Tous sont de très grands professionnels et m’ont transmis leur philosophie du métier. Michel Trama est un visionnaire. A l’époque où l’on utilisait beaucoup des assiettes à liseré, il dressait déjà ses plats dans des assiettes avant-gardistes comme des coquillages… toujours à la recherche de la mise en scène ! Michel Guérard incarne à mes yeux l’intelligence, la cuisine minutieuse, l’esprit du jardin… il a su innové en allégeant la cuisine. Régis Marcon m’a mis le pied à l’étrier. J’ai été son second pendant 2 ans. C’est lui qui m’a permis de rebondir après une période personnelle difficile, en me parlant de l’Atelier d’Edmond à Val d’Isère. Il m’a présenté le propriétaire et ce fût un vrai coup de cœur pour cet endroit au cœur des sapins et de la montagne. C’est sur ses conseils que je me suis lancé ! Quand j’ai repris l’Atelier, ils y servaient encore de la tartiflette… la première étoile est arrivée au bout de 4 mois et la deuxième au bout de 2 saisons.
A votre tour, aimez-vous travailler avec des jeunes à l’Atelier d’Edmond pour transmettre votre passion ?
Bien sûr ! On a beau être expérimenté, seul on est rien. Je trouve important de savoir donner envie et donner l’exemple. Quand on commence ce métier on ne sait pas qui on est. Il y a tout un parcours à accomplir. On est une éponge et on absorbe toute l’émotion, le savoir-faire, la personnalité des personnes avec lesquelles on travaille. Et comme je le dis souvent : « la parole enseigne, l’exemple entraîne… ». J’arrive le premier au restaurant le matin et j’en pars le soir une fois le dernier client parti. On se doit être irréprochable.
La montagne regorge de producteurs locaux (fromages, légumes, vins etc.), comment les sélectionnez-vous ?
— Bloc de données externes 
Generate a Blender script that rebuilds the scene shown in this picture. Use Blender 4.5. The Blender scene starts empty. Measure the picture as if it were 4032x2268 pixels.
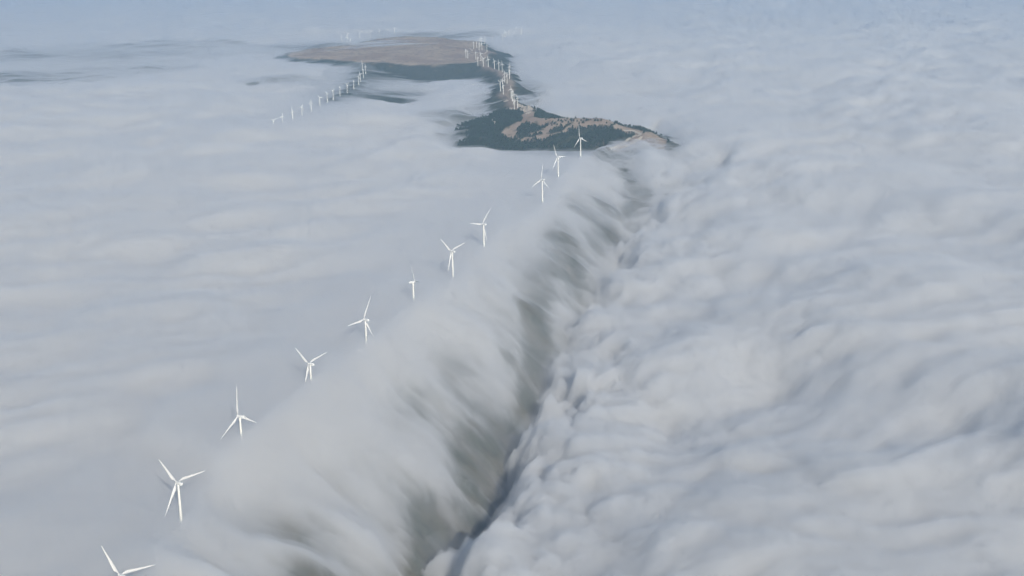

Quand la curiosité me pique, j’y vais, je goûte ; j’ai besoin de voir comment le travail est fait, connaitre les personnes… l’univers des producteurs locaux est la trame de mon travail. Le safran de Maurienne, les Crozets de Beaufort, le lard de la Vallée d’Aoste etc. j’ai beaucoup de plaisir à retravailler les produits à consonance rustique et désuète. En tant que chefs de cuisine, c’est de notre responsabilité d’être l’étendard de ces artisans qui font perdurer des métiers, et qui pourraient disparaitre…
Comment qualifier la cuisine de l’Atelier d’Edmond ?
Pour certains, elle illustre un « terroir moderne ». Pour d’autres, elle représente un lieu, une identité, une âme, un ADN… la cuisine de l’Atelier d’Edmond fait partie intégrante de la région. Je ne suis pas un locavore pur et dur, mais la montagne est un lieu où je me sens à l’aise, il y a de la matière : Les viandes de Savoie, les poissons du Lac Léman (les filets de Féra, les écrevisses etc.), les baies de sureau, les fromages de Beaufort… J’apprécie de pouvoir travailler les produits locaux, de leurs donner du relief, et d’y apporter une touche personnelle grâce aux épices, aux agrumes, aux herbes aromatiques etc. Je travaille beaucoup d’assiettes à base de végétal. Par exemple, je peux revisiter un risotto à la truffe en remplaçant le riz par un céleri fumé.
Quel est votre accord vin/fromage préféré ?
Un morceau de fromage de Beaufort avec un verre de Savoie blanc (Quartz du Domaine des Arboisières). Une vraie opposition entre le côté « noisetier » du Beaufort et le côté « minéral » du blanc qui rafraîchit !
Citez-nous un produit que vous n’aimez pas et que vous n’avez jamais cuisiné…
C’est une question difficile car j’aime tout. Peut-être un produit goûté au Japon que je ne pourrai jamais cuisiner : le natto (graines de soja fermentées). Après, il y a certains produits que je m’interdis de reproduire car on les trouve dans les classiques des grands chefs avec lesquels j’ai travaillé. Il m’arrive de faire des clins d’œil, comme celui à Régis Marcon, à travers une assiette de champignons mais de façon très ponctuelle et très limitée dans le temps.
Si demain je vous invite à déjeuner à la maison, quels sont les plats qui vous rendent heureux ?
Un poulet bien rôti à la peau croustillante avec des pommes de terre craquantes et une salade servie avec une vinaigrette légère aux herbes ! Ou bien un pot au feu… un plat simple et authentique… un plat à partager que l’on met au centre de la table. Le partage c’est l’identité propre de la restauration… la raison d’être du restaurateur !
Parlez-nous de vos cours de cuisine. Qui sont vos clients ?
Je le faisais déjà chez Régis Marcon. J’aime ce côté échange et partage du savoir faire avec mes clients. En règle générale ce sont des habitués qui aiment la cuisine et l’univers de l’Atelier d’Edmond et qui aiment y revenir. Cet été nous allons essayer de mettre en place de nouveaux cours de cuisine avec en amont une cueillette d’herbes fraiches en montagne.